The EPA, for example, is required to put out an annual report on the state of scientific integrity at the agency. No such provision exists here. Should the DOI stop publishing closed cases, we’d just have to take their word that the policy is well-implemented.

Further, on the communications side, the department continues to be excessively cautious. The scientific integrity policy and handbook does not delve deeply into the rights and responsibilities scientists have in speaking with the public and the press, stating that scientists and scholars “may speak to the media” (3.4.A.7) but leaving the specifics to the departmental communications policy. Unlike the NOAA scientific integrity policy, for example, there is no explicit statement that experts do not need to seek permission before speaking publicly about their work.

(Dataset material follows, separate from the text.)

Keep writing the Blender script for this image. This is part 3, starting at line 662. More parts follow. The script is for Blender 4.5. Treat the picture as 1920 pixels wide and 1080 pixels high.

The communications policy, which was last updated in 2012, still contains too much language that emphasizes restrictions placed on employees at the expense of encouraging their freedom to speak. The tone of these documents is nearly as important as its content, as those reading these documents will inevitably read between the lines. For example, the policy states that the department of communications “must be notified in advance of any media interviews, media requests or contacts…that may generate significant news coverage, public interest or inquiry.” This language implies that the department could have the discretion to allow scientists to speak when it is convenient and to prevent them from doing so when it is not.

Overall, though, the Department of Interior has taken a good step forward with this new policy. And according to one DOI employee familiar with the development of the new version of this policy, the work on the next iteration starts today. Kudos to the Department of Interior for taking scientific integrity seriously and continuing to devote significant resources to improving its performance.